Girlhood, Melissa Febos

I had very mixed feelings about this book. On the one hand, the prose is great — it really gets under your skin in a very visceral (and sometimes pleasurable) way — and there are some really interesting observations, and ways of bringing different facets of a topic together. A lot of the essays really compellingly use personal experience to sort of climb inside various abstract ideas and feel them out, probing issues of consent, compulsion, desire, etc.

On the other hand — and it feels churlish to complain about this — there’s a sort of relentless focus on awfulness that shades into a kind of attachment, or self-definition, around woundedness, that bothers me. Especially because the collection is entitled Girlhood, and there are repeated allusions to the idea that these experiences are definitive of femininity, etc. And look, I’m not going to argue that patriarchy doesn’t harm women in very direct ways, and that there’s no value to illuminating those ways. I just wanted there to be…other aspects too. And there were these brief tantalizing glimpses into various kinds of pleasure and joy, but it just felt like there was inevitably a return to badness, and it was wearying.
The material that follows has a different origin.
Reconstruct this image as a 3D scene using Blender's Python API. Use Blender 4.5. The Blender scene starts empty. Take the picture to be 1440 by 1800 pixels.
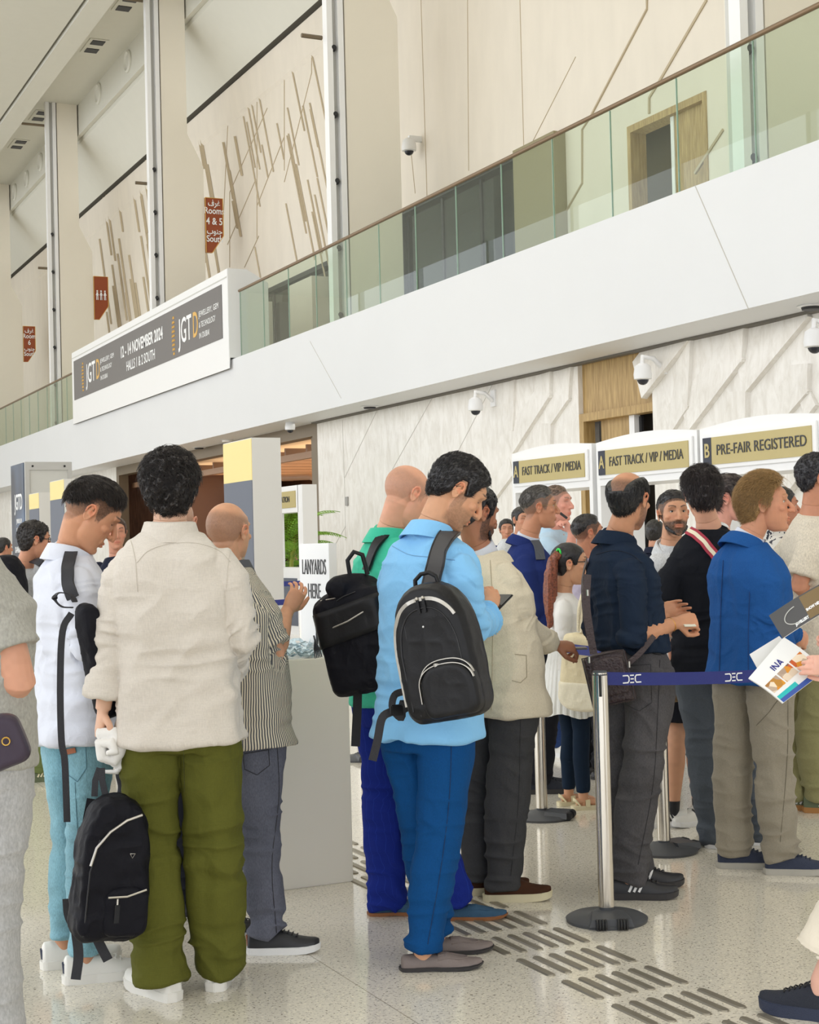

I recognize that this sounds like me saying something to the effect of, “You’d be prettier if you smiled a little more,” or, “Can’t we talk about something more pleasant?” and I don’t feel great about that, but I guess in my defense, the continuous return to the negative didn’t seem to yield up any new knowledge or insight, after awhile, whereas the avenues unfollowed glinted with intellectual promise.
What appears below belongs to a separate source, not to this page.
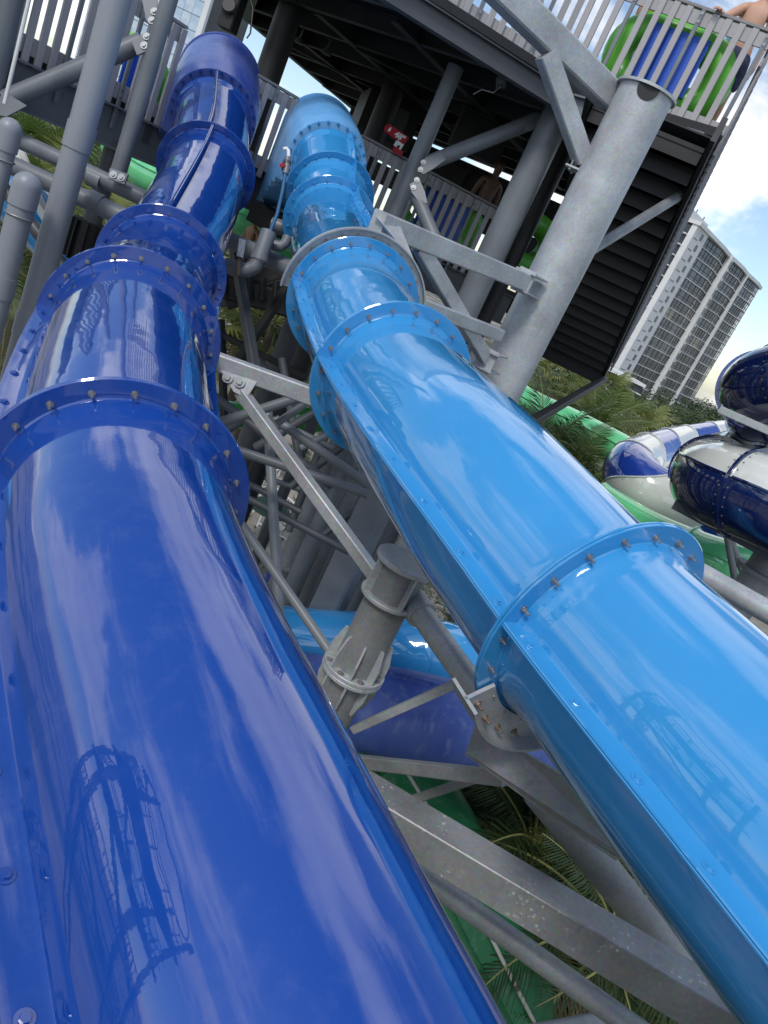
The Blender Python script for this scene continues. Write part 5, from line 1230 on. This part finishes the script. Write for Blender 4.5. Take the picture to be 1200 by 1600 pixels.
q = at(828, 372, 13); raft('green raft standing between the columns right of the lower railing', q-Z*.1, md, .8, .7, .2, False)
q = at(195, 130, 9.6); raft('raft with blue floor behind the left deck railing next to the post', q, dl, .9, .8)
# ------------------------------------------------------------------ people
SKIN = [paint('fair_skin', (.52, .30, .21, 1), (.46, .25, .17, 1), .55, 6, 0, .02), paint('tan_skin', (.30, .155, .09, 1), (.25, .125, .07, 1), .55, 6, 0, .02), paint('brown_skin', (.13, .065, .04, 1), (.10, .05, .03, 1), .55, 6, 0, .02)]
HAIR = paint('dark_hair', (.015, .011, .009, 1), (.03, .02, .015, 1), .6, 30)
def skin_obj(name, V_, E_, Rd, mat, parent, root=0, sub=2):
    me = bpy.data.meshes.new(name); me.from_pydata([tuple(p) for p in V_], E_, []); o = bpy.data.objects.new(name, me); col.objects.link(o)
    o.modifiers.new('skin', 'SKIN'); sl = me.skin_vertices[0].data
    for i, r in enumerate(Rd):
        sl[i].radius = r if isinstance(r, tuple) else (r, r)
    sl[root].use_root = True
    s_ = o.modifiers.new('sub', 'SUBSURF'); s_.levels = sub; s_.render_levels = sub
    ev = o.evaluated_get(bpy.context.evaluated_depsgraph_get()); m2 = bpy.data.meshes.new_from_object(ev); bpy.data.objects.remove(o); m2.name = name
    m2.polygons.foreach_set('use_smooth', [True]*len(m2.polygons)); m2.materials.clear(); m2.materials.append(mat)
    o = bpy.data.objects.new(name, m2); col.objects.link(o); o.parent = parent; return o
def person(label, foot, facing, skin, shorts, shirt=None, h=1.72, hair=True, la=None, ra=None, cap=None, sit=False, stride=.12):
    """local frame: x right, y forward, z up"""
    k = h/1.72; o = thing('person', label, 'person', foot); f = V((facing.x, facing.y, 0)).normalized(); o.rotation_euler = (0, 0, math.atan2(f.y, f.x)-PI/2)
    Vv = []; Ee = []; Rr = []
    def v(x, y, z, r, pa=None):
        Vv.append(V((x, y, z))*k); Rr.append(tuple(q*k for q in r) if isinstance(r, tuple) else r*k)
        if pa is not None: Ee.append((pa, len(Vv)-1))
        return len(Vv)-1
    pel = v(0, 0, .92, (.15, .105)); wa = v(0, .005, 1.08, (.135, .095), pel); ch = v(0, .01, 1.28, (.16, .11), wa); uc = v(0, 0, 1.40, (.13, .085), ch)
    nk = v(0, .01, 1.49, .052, uc); hb = v(0, .025, 1.57, (.066, .078), nk); hc = v(0, .025, 1.645, (.076, .092), hb); ht = v(0, .012, 1.71, (.058, .07), hc)
    js = {}
    for s_, tgt in ((-1, la), (1, ra)):
        sh1 = v(.17*s_, 0, 1.39, .062, uc)
        if tgt is None: el = V((.235*s_, -.02, 1.12)); wr = V((.25*s_, .06, .88))
        else: wr = V(tgt)/k; mid = (V((.17*s_, 0, 1.39))+wr)/2; el = mid+V((.05*s_, -.03, -.09))
        e1 = v(el.x, el.y, el.z, .042, sh1); w1 = v(wr.x, wr.y, wr.z, .028, e1); dr = (wr-el).normalized()
        pa = wr+dr*.075; p1 = v(pa.x, pa.y, pa.z, (.038, .02), w1); sd = dr.cross(Z).normalized() if abs(dr.z) < .9 else V((0, 1, 0))
        for q in range(4):
            c_ = pa+sd*((q-1.5)*.021)+dr*.045; f1 = v(c_.x, c_.y, c_.z-.004, .010, p1); e_ = c_+dr*(.030+.006*(1-abs(q-1.2)))-Z*.028; v(e_.x, e_.y, e_.z, .008, f1)
        c_ = wr+dr*.035+sd*-.045; t1 = v(c_.x, c_.y, c_.z-.01, .012, w1); v(c_.x+dr.x*.03, c_.y+dr.y*.03, c_.z-.03, .009, t1)
    for s_ in (-1, 1):
        hp = v(.095*s_, 0, .86, .095, pel); yk = stride*s_*.5
        kn = v(.105*s_, .03+yk*.6, .49, .058, hp); ca = v(.107*s_, -.012+yk*.8, .34, .056, kn); an = v(.105*s_, -.02+yk, .09, .036, ca); v(.112*s_, .09+yk, .035, (.042, .03), an)
    skin_obj('body', Vv, Ee, Rr, skin, o)
    # face: nose, eyes, mouth, ears as small shapes
    b = MB(); hcv = V((0, .025, 1.645))*k
    b.lathe(hcv+V((0, .085, -.02))*k, V((0, 1, -.5)), [(.016*k, 0), (.012*k, .02*k), (0, .028*k)], 8)
    for s_ in (-1, 1): b.lathe(hcv+V((.078*s_, -.005, -.01))*k, V((s_, 0, 0)), [(.028*k, 0), (.024*k, .014*k), (0, .016*k)], 10)
    nb = b.mesh('nose_and_ears', skin); oo = bpy.data.objects.new('nose_and_ears', nb); col.objects.link(oo); oo.parent = o
    b = MB()
    for s_ in (-1, 1): b.lathe(hcv+V((.03*s_, .084, .012))*k, V((0, 1, 0)), [(.010*k, 0), (.007*k, .005*k), (0, .006*k)], 8)
    b.box(hcv+V((0, .082, -.055))*k, V((.022, 0, 0))*k, V((0, .006, 0))*k, V((0, 0, .004))*k)
    nb = b.mesh('eyes_and_mouth', HAIR); oo = bpy.data.objects.new('eyes_and_mouth', nb); col.objects.link(oo); oo.parent = o
    b = MB(); n = 20; vs = []; fs = []
    for i_ in range(9):
        th = PI*.62*i_/8
        for j in range(n):
            a = 2*PI*j/n; lim = 1 if math.sin(a) < .35 else .62
            t2 = th*lim; vs.append(hcv+V((.088*math.sin(t2)*math.cos(a), -.012+.107*math.sin(t2)*math.sin(a), .012+.098*math.cos(t2)))*k)
    for i_ in range(8): fs += [[i_*n+j, i_*n+(j+1) % n, (i_+1)*n+(j+1) % n, (i_+1)*n+j] for j in range(n)]
    b.add(vs, fs); nb = b.mesh('hair', cap or HAIR, 60); oo = bpy.data.objects.new('cap' if cap else 'hair', nb); col.objects.link(oo); oo.parent = o
    sv = [V((0, 0, 1.02)), V((0, 0, .92)), V((-.1, .0, .84)), V((.1, 0, .84)), V((-.115, .02-stride*.15, .55)), V((.115, .02+stride*.15, .55))]
    skin_obj('shorts', [p*k for p in sv], [(0, 1), (1, 2), (1, 3), (2, 4), (3, 5)], [(.16*k, .12*k), (.17*k, .125*k), .118*k, .118*k, .105*k, .105*k], shorts, o, 1)
    if shirt:
        sv = [V((0, 0, .95)), V((0, .005, 1.1)), V((0, .01, 1.28)), V((0, 0, 1.40)), V((-.17, 0, 1.39)), V((.17, 0, 1.39)), V((-.215, -.01, 1.22)), V((.215, -.01, 1.22))]
        skin_obj('shirt', [p*k for p in sv], [(0, 1), (1, 2), (2, 3), (3, 4), (3, 5), (4, 6), (5, 7)], [(.165*k, .125*k), (.15*k, .112*k), (.175*k, .128*k), (.14*k, .095*k), .075*k, .075*k, .07*k, .07*k], shirt, o, 1)
    return o
NAVY_C = paint('navy_shorts', (.012, .016, .05, 1), (.05, .06, .12, 1), .8, 22); BLACK_C = paint('black_shorts', (.012, .012, .013, 1), None, .8); YEL = paint('yellow_shirt', (.55, .40, .05, 1), (.4, .45, .12, 1), .8, 25); TEAL = paint('teal_shorts', (.06, .25, .30, 1), None, .8); LBL = paint('pale_blue_shirt', (.30, .48, .62, 1), None, .8)
bpy.context.view_layer.update()
# shirtless person at the upper front railing, hand on the top rail
kx = (at(1150, 90, 9.3)-C0).dot(ud); ft = C0+ud*kx-un*.42
hand_w = C0+ud*((at(1133, 12, 9.0)-C0).dot(ud))+Z*1.24-un*.02
fc_ = un
yaw = math.atan2(fc_.y, fc_.x)-PI/2; hl = Matrix.Rotation(-yaw, 3, 'Z')@(hand_w-ft)
hl_ok = hl if hl.length < 1.75 else None
person('shirtless person in patterned navy shorts with one hand on the upper front rail', ft, fc_, SKIN[0], NAVY_C, None, 1.86, ra=tuple(hl) if hl.x > 0 else None, la=tuple(hl) if hl.x <= 0 else None)
kx = (at(985, 60, 9.6)-C0).dot(ud); person('person in yellow shirt and navy shorts behind the green raft on the upper deck', C0+ud*kx-un*.55, ud, SKIN[1], NAVY_C, YEL, 1.6)
kx = (at(1115, 130, 9.5)-C0).dot(ud); person('person in teal shorts beside the raft behind the upper front railing', C0+ud*(kx-.05)-un*.85, -ud, SKIN[1], TEAL, LBL, 1.6)
q = C0+dlft*((at(875, 12, 8.9)-C0).dot(dlft)); person('person behind the upper railing left of the big column', q-dlft.cross(Z)*(.5 if dlft.cross(Z).dot(CAM-q) > 0 else -.5), V((1, -.3, 0)), SKIN[0], NAVY_C, None, 1.25)
kx = (at(752, 330, 12.2)-pr0).dot(md); person('person in black shorts behind the right end of the lower railing', pr0+md*kx-mn*.45, mn, SKIN[2], BLACK_C, None, 1.70)
q = at(812, 385, 12.8); person('person half hidden between the tower columns on the lower deck', V((q.x, q.y, CAMZ+ZF)), V((-1, -.2, 0)), SKIN[2], BLACK_C, None, 1.5)
q = at(398, 356, 16.0); person('person in a red cap riding the pale green tube between the slides', q-Z*1.45, V((-.5, -1, 0)), SKIN[1], NAVY_C, None, 1.7, cap=paint('red_cap', (.25, .02, .02, 1)))

# ------------------------------------------------------------------ stair tower left of the viewer (it is mirrored in the dark blue slide)
TW = thing('stair_tower', 'open steel stair tower mirrored in the side of the dark blue slide', 'tower', V((-11, -1.6, 0)))
tx, ty = -11.0, -1.6
for sx_ in (-1, 1):
    for sy_ in (-1, 1): T('post', V((tx+1.3*sx_, ty+1.3*sy_, 0)), V((tx+1.3*sx_, ty+1.3*sy_, CAMZ+5.6)), .09, M['grey_dark'], TW)
for z_ in (-4.6, -1.9, .8, 3.2):
    BOX('platform', V((tx, ty, CAMZ+z_)), V((1.5, 0, 0)), V((0, 1.5, 0)), Z*.1, M['grey_dark'], TW)
    for (a, c_) in (((-1, -1), (1, -1)), ((1, -1), (1, 1)), ((1, 1), (-1, 1)), ((-1, 1), (-1, -1))):
        pa, pb = V((tx+1.4*a[0], ty+1.4*a[1], CAMZ+z_)), V((tx+1.4*c_[0], ty+1.4*c_[1], CAMZ+z_))
        for h_ in (.55, 1.1): T('rail', pa+Z*h_, pb+Z*h_, .035, M['grey_dark'], TW, n=8)
        for k in range(1, 6): T('picket', pa.lerp(pb, k/6), pa.lerp(pb, k/6)+Z*1.1, .02, M['grey_dark'], TW, n=6)
for q, z_ in enumerate((-4.6, -1.9, .8)):
    s_ = 1 if q % 2 else -1; B('stringer', V((tx+1.2*s_, ty-1.1, CAMZ+z_)), V((tx+1.2*s_, ty+1.1, CAMZ+z_+2.5)), .08, .25, M['grey_dark'], TW)
    T('brace', V((tx+1.3, ty-1.3, CAMZ+z_)), V((tx+1.3, ty+1.3, CAMZ+z_+2.5)), .04, M['grey_dark'], TW)
b = MB(); b.path([V((tx+1.5*math.cos(a*PI/12), ty+1.5*math.sin(a*PI/12), CAMZ+5.6)) for a in range(24)], .07, 8, True); b.build('top_ring', M['grey_dark'], TW)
Like, there’s a chapter on consent and cuddle parties (that I think circulated on social media awhile back?) that is super helpful in that it identifies how, even in situations where you are actively supposed to only do what feels good to you, and clearly invited to change your mind, etc, in other words, in a space that seems engineered to produce only enthusiastic consent — a woman will still accept unwanted physical touch out of, like, the gendered socialization to be accommodating. And I’m tempted to assign it to my Women’s and Gender Studies students (I teach the short story “Cat Person” precisely in order to address similar topics, but it has its own drawbacks) but I feel like it ultimately borders on saying that this is inevitable (though it does note that one of the women with her doesn’t seem to have this problem). I want to give my students an essay that will help them say no, and I worry that for many of them, this would end up having the opposite effect — it would anchor them in a sense of fatalism about the inevitability of going along with things you don’t enjoy. And I’m not saying it’s Melissa Febos’ job to tell all of us women (because yes, I also have this problem!) how to avoid doing this, but given that she recognizes that some people are able to, and given that she has close access to one such person, why not ask a few more questions? The narrative frequently pulls in other people’s experiences, drawn from conversations and interviews, but it’s almost always to confirm things Febos has herself experienced, as if to say, it’s not just me! We all know how unfortunately necessary such authentication is, especially when it comes to experiences of sexual violations of various kinds. But if you’re inviting in other perspectives, why not stretch a little and try to add some that offer an alternative; a roadmap to other, better possibilities?

Again, I feel guilty about saying this, but there’s just something so pessimistic and unappealing about the idea that we’re all so wounded, to various degrees, and that’s something we inevitably carry with us and live through. I’m not saying we should gloss over or repress the bad things we experience, but I also don’t feel a need to identify so strongly around them. I recognize that the choice not to do so isn’t entirely free — it’s not exactly right to say that while you can’t control what happens to you, you can control how you react to it. You can’t always control that. It takes time, sometimes, to get perspective and distance and work through it, and not everyone has that luxury. I think this is what I admire so much in Sohaila Abdulali’s What We Talk About When We Talk About Rape — that it’s a book that gives you permission to say, this experience will not define me. Febos alludes to the fact that her life is so much better now, in all kinds of ways, but she doesn’t really tell us about those parts, and I think this would be a more compelling book if she did.

One of my favorite parts of this book was the last essay, which describes a friendship Febos formed with a random guy in Paris. She had come to escape her life; especially her heroin addiction and her boyfriend who was a partner to it, but she ends up seeking out drugs, and finding a buddy to use with. And she spends what seems like a fairly enjoyable week getting high with this random dude. And you’re holding your breath for the bad thing to happen, but for once, it doesn’t, it’s just sort of a lovely little interlude, and while it’s of course very Unhealthy and Bad in all kinds of ways, and not the sort of thing that one would want to really glorify or advocate for as an experience everyone should try sometimes, it’s also…sort of nice. And I was grateful for it.